▸ EXERCISE AIM: Repeat the listing below word for word, stopping after the line that contains "scene.camera = cam".

===== DATASET RECORDS

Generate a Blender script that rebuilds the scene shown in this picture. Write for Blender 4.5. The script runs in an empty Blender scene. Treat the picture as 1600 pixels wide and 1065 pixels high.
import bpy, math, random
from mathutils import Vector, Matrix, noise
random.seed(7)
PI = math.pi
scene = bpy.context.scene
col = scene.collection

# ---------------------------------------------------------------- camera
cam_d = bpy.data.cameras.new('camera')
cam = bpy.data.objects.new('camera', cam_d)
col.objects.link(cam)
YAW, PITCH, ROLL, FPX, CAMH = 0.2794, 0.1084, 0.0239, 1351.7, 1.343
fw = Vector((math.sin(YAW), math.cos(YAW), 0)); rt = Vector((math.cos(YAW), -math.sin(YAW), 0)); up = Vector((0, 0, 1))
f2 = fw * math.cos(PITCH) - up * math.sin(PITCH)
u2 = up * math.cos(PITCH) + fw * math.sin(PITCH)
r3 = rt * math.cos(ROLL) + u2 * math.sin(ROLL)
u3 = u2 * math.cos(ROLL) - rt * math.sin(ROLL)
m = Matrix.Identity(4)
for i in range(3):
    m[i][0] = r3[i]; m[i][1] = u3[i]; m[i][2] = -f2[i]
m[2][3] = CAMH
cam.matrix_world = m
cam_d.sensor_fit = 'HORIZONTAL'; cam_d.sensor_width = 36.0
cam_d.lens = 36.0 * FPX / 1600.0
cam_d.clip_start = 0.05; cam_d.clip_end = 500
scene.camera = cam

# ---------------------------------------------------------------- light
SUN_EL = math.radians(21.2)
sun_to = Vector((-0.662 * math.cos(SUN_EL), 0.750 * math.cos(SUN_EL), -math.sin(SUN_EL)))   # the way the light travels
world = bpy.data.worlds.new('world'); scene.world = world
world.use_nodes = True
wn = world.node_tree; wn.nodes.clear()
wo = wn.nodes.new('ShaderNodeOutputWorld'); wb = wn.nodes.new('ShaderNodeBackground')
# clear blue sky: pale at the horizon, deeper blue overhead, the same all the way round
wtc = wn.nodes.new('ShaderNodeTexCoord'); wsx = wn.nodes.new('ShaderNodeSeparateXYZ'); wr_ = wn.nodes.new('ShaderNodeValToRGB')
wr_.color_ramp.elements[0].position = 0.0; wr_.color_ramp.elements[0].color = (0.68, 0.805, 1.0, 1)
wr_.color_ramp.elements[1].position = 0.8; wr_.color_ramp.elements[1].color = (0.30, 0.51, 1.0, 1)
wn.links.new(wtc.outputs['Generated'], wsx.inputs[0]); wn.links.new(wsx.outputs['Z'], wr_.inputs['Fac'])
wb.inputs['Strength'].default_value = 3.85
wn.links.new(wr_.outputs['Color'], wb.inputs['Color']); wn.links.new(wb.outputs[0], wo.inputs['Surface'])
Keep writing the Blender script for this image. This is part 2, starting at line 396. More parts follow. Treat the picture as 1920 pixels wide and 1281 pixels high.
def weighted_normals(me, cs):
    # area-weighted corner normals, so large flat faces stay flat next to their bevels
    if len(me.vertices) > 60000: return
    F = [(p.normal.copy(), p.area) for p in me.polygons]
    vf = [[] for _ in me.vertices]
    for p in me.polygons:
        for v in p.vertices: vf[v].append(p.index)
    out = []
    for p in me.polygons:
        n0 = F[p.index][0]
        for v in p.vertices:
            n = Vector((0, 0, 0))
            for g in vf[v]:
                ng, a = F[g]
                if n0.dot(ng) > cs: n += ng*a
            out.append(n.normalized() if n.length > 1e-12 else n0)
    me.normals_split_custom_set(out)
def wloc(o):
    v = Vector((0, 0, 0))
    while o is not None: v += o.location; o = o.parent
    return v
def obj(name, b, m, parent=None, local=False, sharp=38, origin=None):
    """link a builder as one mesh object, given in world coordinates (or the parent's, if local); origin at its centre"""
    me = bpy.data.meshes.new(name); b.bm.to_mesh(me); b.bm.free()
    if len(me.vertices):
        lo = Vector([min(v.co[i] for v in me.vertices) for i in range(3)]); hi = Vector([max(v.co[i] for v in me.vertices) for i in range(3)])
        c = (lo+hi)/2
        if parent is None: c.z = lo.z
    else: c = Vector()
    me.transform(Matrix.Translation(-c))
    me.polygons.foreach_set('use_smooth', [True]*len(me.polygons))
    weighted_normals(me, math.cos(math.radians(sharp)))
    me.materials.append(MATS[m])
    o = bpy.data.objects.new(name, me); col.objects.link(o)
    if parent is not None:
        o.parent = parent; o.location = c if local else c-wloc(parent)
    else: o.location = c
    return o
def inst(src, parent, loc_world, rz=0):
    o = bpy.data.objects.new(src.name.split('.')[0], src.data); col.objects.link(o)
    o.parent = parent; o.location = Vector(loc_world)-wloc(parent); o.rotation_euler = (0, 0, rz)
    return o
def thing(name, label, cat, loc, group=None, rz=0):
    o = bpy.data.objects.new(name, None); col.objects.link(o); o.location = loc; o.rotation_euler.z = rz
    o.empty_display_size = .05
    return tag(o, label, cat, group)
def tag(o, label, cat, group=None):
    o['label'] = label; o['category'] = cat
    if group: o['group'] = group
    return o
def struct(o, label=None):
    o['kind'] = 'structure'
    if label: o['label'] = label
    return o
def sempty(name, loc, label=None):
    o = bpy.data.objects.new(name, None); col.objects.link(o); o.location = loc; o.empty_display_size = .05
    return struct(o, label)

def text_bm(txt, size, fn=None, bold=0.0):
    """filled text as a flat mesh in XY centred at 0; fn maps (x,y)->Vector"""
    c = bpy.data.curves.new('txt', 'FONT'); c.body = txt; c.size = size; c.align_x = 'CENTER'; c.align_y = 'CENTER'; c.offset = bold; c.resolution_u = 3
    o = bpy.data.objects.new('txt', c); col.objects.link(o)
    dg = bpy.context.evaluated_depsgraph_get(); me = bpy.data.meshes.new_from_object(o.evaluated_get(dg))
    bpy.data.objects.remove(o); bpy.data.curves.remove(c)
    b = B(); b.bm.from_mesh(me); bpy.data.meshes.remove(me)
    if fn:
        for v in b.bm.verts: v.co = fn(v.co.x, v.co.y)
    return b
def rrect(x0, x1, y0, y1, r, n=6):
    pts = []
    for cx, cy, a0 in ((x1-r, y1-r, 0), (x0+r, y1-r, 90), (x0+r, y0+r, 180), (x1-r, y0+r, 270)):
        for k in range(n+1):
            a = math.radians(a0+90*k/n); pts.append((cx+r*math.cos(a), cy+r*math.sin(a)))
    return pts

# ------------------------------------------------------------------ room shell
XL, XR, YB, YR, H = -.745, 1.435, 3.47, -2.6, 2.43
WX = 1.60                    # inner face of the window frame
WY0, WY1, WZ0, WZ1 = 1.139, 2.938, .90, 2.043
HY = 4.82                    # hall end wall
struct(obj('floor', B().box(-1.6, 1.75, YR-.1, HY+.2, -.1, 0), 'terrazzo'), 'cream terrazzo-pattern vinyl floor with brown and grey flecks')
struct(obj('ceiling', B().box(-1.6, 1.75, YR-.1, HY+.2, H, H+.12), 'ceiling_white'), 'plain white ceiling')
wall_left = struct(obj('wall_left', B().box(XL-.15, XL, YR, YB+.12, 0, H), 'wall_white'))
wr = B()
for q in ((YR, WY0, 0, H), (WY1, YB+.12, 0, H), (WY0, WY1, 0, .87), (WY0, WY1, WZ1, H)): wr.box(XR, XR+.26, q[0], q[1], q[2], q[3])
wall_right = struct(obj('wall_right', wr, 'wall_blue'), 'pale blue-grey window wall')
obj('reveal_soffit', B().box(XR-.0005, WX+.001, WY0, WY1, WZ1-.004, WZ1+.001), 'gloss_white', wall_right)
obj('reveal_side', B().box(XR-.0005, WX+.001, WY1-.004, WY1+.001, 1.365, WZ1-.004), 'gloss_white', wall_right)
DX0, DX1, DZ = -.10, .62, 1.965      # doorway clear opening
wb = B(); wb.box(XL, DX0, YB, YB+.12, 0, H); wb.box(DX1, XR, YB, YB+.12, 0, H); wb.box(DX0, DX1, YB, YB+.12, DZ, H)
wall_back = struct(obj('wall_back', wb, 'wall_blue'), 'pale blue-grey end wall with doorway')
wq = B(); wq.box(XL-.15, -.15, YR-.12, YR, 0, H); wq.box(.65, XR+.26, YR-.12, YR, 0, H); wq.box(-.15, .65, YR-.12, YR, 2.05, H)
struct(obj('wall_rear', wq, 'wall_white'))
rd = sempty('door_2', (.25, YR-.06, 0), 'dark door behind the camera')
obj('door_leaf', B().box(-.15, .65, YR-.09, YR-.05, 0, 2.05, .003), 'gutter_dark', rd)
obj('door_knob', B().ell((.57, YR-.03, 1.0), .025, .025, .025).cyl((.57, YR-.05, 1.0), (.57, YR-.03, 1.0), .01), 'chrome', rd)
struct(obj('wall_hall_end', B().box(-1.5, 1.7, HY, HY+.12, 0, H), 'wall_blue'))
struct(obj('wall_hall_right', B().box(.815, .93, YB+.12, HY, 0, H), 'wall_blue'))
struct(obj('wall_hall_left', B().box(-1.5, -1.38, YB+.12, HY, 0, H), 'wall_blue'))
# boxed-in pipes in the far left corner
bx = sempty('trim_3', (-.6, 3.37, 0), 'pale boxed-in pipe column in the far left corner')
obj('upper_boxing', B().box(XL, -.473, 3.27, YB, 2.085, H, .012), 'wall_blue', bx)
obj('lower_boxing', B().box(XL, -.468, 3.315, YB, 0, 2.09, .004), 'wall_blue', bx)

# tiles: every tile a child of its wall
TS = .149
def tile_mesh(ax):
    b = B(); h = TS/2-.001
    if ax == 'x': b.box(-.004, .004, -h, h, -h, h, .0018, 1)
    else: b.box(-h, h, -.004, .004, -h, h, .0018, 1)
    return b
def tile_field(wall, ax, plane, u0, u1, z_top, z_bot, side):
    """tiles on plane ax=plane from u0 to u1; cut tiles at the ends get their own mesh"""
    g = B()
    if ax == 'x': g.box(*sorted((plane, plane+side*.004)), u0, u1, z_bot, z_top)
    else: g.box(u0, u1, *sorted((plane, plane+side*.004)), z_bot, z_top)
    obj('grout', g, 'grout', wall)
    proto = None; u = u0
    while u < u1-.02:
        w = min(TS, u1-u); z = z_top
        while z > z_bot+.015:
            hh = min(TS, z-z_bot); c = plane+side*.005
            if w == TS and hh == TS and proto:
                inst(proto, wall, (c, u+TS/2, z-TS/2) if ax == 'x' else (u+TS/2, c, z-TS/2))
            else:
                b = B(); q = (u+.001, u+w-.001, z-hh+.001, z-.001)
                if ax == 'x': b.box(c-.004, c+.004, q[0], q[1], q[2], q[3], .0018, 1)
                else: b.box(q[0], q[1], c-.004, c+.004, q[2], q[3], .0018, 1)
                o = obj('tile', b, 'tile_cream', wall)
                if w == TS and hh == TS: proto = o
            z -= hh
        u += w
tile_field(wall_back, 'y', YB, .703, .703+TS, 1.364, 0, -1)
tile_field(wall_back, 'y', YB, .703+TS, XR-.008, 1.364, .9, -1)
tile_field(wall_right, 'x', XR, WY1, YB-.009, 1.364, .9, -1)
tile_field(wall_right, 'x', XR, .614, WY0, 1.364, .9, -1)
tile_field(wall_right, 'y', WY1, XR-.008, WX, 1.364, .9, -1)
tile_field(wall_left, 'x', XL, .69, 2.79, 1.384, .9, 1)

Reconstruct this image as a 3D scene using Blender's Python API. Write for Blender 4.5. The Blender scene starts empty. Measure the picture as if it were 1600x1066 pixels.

==========

▸ RESPONSE:
Generate a Blender script that rebuilds the scene shown in this picture. Write for Blender 4.5. The script runs in an empty Blender scene. Treat the picture as 1600 pixels wide and 1065 pixels high.
import bpy, math, random
from mathutils import Vector, Matrix, noise
random.seed(7)
PI = math.pi
scene = bpy.context.scene
col = scene.collection

# ---------------------------------------------------------------- camera
cam_d = bpy.data.cameras.new('camera')
cam = bpy.data.objects.new('camera', cam_d)
col.objects.link(cam)
YAW, PITCH, ROLL, FPX, CAMH = 0.2794, 0.1084, 0.0239, 1351.7, 1.343
fw = Vector((math.sin(YAW), math.cos(YAW), 0)); rt = Vector((math.cos(YAW), -math.sin(YAW), 0)); up = Vector((0, 0, 1))
f2 = fw * math.cos(PITCH) - up * math.sin(PITCH)
u2 = up * math.cos(PITCH) + fw * math.sin(PITCH)
r3 = rt * math.cos(ROLL) + u2 * math.sin(ROLL)
u3 = u2 * math.cos(ROLL) - rt * math.sin(ROLL)
m = Matrix.Identity(4)
for i in range(3):
    m[i][0] = r3[i]; m[i][1] = u3[i]; m[i][2] = -f2[i]
m[2][3] = CAMH
cam.matrix_world = m
cam_d.sensor_fit = 'HORIZONTAL'; cam_d.sensor_width = 36.0
cam_d.lens = 36.0 * FPX / 1600.0
cam_d.clip_start = 0.05; cam_d.clip_end = 500
scene.camera = cam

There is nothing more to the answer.